JOHN adds: It also appears that Der Spiegel has published two different versions of the Maliki interview. In the first one, the exchange went like this:
SPIEGEL: Would you hazard a prediction as to when most of the US troops will finally leave Iraq?
Maliki: As soon as possible, as far as we’re concerned. US presidential candidate Barack Obama is right when he talks about 16 months. Assuming that positive developments continue, this is about the same time period that corresponds to our wishes.
Spiegel apparently dropped that key qualifier from its Maliki quote after it was first published. Spiegel is a pretty hard-core left-wing publication, and its attitude toward our election is summed up pretty well on the cover its current issue, featuring the “Superstar” Barack Obama:
Meanwhile, amidst the fascinating… Oh wait, who ordered the double-super bla-ppuccino?
This is sort of a teapot tempest, I think. It’s easy to understand why Maliki wants to be seen as pressing for the departure of U.S. troops, now that things are going well. Further, it’s entirely reasonable for the Bush administration to be talking to Iraq’s government about a plan for withdrawing American troops. In fact, it would be rather absurd, given the progress now being made, not to do so. But there is an important difference between setting an arbitrary deadline for ridding ourselves of Iraq (or vice versa) regardless of conditions there, and…
But hold on, they’re almost done:
…and drawing down troops–as everyone wants to do–as it becomes possible to do so because we have won.
The even more important point is that Obama has been demanding a more or less immediate withdrawal from Iraq since at least October 2005. If his counsel had been followed then, or at any time up to the present, the results would have been disastrous. It is only because Obama’s defeatist position did not prevail, and the administration instead implemented the opposite strategy as urged by John McCain, that it is now reasonable to talk about withdrawing most or all troops by late 2009.

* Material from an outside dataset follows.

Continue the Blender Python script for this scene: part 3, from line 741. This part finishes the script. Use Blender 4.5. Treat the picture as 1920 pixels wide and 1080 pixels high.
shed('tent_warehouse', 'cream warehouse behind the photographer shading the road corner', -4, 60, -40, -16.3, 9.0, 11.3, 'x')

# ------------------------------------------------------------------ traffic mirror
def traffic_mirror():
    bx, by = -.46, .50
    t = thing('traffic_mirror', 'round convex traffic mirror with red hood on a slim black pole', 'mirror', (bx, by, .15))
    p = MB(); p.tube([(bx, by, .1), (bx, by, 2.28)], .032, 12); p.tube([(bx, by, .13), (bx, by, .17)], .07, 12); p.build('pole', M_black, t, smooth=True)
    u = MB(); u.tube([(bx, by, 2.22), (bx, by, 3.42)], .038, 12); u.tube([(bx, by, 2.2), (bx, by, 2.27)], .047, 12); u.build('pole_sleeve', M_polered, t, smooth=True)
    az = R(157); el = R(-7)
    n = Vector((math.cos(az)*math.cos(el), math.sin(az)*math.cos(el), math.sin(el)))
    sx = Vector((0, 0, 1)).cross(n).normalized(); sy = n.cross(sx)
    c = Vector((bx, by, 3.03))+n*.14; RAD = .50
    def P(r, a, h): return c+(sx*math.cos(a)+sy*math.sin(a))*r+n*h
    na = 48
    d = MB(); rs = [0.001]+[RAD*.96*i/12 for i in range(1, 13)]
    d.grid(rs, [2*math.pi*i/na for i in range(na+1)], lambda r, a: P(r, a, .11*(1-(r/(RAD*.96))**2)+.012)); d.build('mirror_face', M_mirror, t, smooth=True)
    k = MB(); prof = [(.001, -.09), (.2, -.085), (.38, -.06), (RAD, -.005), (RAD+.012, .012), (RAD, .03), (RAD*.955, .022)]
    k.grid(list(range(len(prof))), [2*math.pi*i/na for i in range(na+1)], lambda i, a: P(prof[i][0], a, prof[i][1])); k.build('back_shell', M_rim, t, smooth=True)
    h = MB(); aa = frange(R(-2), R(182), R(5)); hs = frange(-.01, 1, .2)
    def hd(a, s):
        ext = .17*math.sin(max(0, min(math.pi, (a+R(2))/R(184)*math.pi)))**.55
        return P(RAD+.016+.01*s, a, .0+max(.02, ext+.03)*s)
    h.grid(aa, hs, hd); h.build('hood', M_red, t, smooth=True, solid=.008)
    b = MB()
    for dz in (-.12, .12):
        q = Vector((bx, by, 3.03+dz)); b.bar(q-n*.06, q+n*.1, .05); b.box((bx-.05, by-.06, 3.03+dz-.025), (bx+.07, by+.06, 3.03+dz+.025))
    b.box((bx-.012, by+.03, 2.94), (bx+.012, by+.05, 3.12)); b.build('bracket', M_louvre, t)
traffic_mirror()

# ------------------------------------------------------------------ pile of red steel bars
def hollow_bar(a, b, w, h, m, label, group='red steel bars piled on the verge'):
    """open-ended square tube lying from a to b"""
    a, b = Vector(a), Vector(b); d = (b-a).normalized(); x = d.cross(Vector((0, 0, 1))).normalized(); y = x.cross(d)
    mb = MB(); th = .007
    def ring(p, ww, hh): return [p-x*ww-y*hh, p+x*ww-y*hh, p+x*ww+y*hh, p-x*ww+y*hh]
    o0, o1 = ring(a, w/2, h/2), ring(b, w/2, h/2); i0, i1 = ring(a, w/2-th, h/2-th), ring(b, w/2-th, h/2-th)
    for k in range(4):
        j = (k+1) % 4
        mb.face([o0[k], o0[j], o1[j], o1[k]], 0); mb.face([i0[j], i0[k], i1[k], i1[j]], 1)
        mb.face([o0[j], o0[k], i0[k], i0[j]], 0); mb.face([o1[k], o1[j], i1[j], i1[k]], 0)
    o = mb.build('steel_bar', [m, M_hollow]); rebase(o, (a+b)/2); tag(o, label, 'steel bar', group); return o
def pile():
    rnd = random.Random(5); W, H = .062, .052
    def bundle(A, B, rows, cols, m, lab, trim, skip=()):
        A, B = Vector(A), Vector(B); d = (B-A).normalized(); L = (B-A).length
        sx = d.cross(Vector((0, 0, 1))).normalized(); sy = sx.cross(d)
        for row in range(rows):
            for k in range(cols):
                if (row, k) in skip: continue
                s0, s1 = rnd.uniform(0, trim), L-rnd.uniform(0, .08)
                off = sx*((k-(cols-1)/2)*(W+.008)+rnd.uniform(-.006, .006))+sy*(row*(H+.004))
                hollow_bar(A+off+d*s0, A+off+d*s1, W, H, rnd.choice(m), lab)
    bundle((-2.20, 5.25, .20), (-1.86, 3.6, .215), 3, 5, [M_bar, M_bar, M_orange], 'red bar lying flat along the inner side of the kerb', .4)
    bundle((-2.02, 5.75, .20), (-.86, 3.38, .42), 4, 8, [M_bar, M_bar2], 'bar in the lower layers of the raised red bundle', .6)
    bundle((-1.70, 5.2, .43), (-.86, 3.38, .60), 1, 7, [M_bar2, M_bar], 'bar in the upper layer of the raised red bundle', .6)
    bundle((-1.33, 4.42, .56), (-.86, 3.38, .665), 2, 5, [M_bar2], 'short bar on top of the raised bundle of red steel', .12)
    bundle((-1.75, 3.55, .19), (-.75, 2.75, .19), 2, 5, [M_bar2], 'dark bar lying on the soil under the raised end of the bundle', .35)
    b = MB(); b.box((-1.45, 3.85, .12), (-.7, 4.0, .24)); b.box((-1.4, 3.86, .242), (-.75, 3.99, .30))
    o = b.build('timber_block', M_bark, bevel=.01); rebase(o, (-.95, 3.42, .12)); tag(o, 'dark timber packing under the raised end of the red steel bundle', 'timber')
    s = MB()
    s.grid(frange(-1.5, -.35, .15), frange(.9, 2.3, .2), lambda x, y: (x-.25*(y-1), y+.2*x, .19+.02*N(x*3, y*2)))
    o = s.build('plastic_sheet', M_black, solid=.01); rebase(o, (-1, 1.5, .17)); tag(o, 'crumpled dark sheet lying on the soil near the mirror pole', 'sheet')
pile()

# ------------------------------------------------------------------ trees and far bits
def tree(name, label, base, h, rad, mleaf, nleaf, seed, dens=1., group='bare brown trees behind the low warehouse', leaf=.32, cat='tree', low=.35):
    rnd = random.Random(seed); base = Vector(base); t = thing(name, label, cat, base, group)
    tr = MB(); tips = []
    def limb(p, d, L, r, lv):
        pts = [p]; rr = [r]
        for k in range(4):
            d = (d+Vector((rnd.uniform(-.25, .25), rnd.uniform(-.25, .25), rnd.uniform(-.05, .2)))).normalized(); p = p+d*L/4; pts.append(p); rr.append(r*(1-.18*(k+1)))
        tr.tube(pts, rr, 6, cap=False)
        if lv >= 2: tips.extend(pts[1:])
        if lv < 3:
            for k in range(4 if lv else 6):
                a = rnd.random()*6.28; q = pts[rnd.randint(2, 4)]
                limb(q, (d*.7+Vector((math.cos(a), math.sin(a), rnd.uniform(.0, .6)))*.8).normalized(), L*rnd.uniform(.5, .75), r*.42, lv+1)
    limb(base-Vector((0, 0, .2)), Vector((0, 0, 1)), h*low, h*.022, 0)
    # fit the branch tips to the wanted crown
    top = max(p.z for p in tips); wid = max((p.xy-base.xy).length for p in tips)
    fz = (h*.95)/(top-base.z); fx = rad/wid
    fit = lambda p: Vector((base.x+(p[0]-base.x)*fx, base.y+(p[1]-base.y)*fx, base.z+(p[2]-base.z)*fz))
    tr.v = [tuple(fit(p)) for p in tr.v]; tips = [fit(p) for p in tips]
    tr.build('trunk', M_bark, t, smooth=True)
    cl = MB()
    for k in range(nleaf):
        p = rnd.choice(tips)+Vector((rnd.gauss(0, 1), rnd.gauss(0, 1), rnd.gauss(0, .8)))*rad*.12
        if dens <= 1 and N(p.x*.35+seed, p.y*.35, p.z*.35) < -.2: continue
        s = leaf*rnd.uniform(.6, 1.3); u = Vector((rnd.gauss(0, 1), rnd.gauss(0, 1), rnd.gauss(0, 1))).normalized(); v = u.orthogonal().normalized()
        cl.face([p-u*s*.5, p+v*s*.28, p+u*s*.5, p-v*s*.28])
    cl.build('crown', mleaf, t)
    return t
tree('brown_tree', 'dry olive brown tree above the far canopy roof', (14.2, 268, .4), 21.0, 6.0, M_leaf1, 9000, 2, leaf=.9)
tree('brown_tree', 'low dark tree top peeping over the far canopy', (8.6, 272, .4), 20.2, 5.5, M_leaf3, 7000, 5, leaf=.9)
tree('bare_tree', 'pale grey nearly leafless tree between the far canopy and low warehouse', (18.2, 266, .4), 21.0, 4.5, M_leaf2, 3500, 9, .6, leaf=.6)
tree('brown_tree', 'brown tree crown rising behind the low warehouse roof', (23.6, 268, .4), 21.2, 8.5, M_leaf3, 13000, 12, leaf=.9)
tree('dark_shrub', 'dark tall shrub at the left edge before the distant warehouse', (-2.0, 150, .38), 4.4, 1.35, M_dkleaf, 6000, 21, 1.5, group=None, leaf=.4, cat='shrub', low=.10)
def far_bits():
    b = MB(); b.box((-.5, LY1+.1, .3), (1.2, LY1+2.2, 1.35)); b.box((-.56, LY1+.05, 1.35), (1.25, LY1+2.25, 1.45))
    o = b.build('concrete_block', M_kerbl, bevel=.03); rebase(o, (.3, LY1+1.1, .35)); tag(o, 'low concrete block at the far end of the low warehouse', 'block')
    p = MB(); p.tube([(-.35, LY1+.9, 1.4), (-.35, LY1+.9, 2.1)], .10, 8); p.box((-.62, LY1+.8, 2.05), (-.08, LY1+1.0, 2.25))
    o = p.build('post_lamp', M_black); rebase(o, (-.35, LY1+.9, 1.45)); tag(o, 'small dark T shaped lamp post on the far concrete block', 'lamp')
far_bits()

Meanwhile, we shockingly and joltingly find that they are just yakkity-yakking about the usual Republican yakkity-bla which they oorgle and yarble about to such uncorrected extent, year after year, with nobody ever taking a big paintbrush and painting their extremely wrong blog with a big ‘They Are Wrong,’ so that reasonable people can happen by and not be fooled by the fusty-crusty chatter which is all they have ever produced in their entire silly, useless public lives of yobbity-yobbing and hummana-hummaning — i.e., tirelessly pointing out with every yawp of breath in their lungs, while wearing ties and respectable-looking jackets, that a titanically compromised administration or Republican Party source said X, and that dumb crap is therefore true, and clear thinking and good information is therefore false. For look out, here we are again:
Iraqi Leader Meets Obama, Calls For U.S. Troops Out by end of 2010
By Nancy A. Youssef and Nicholas Spangler | McClatchy Newspapers
BAGHDAD — After talks with Democratic presidential candidate Barack Obama on Monday, Iraqi Prime Minister Nouri al Maliki reaffirmed that Iraq wants U.S. combat troops to withdraw from Iraq by the end of 2010, a few months later than Obama had proposed.
[…]
“Barak Obama showed his support to this government,” Dabbagh said. “He came to listen to our views and the views of the prime minister. And the prime minister gave him his point of view about the presence of U.S. forces and . . . what we want from the forces.”
“We had a very constructive discussion,” Obama said upon leaving the meeting at the prime minister’s private residence in Baghdad’s fortified Green Zone.
Dear Powerline, We will cover for you if you ever wish to escape the pressures of celebrity and live again as humans, with evenings and weekends and grassy barbecues with dogs catching Frisbees, etc. LET US KNOW.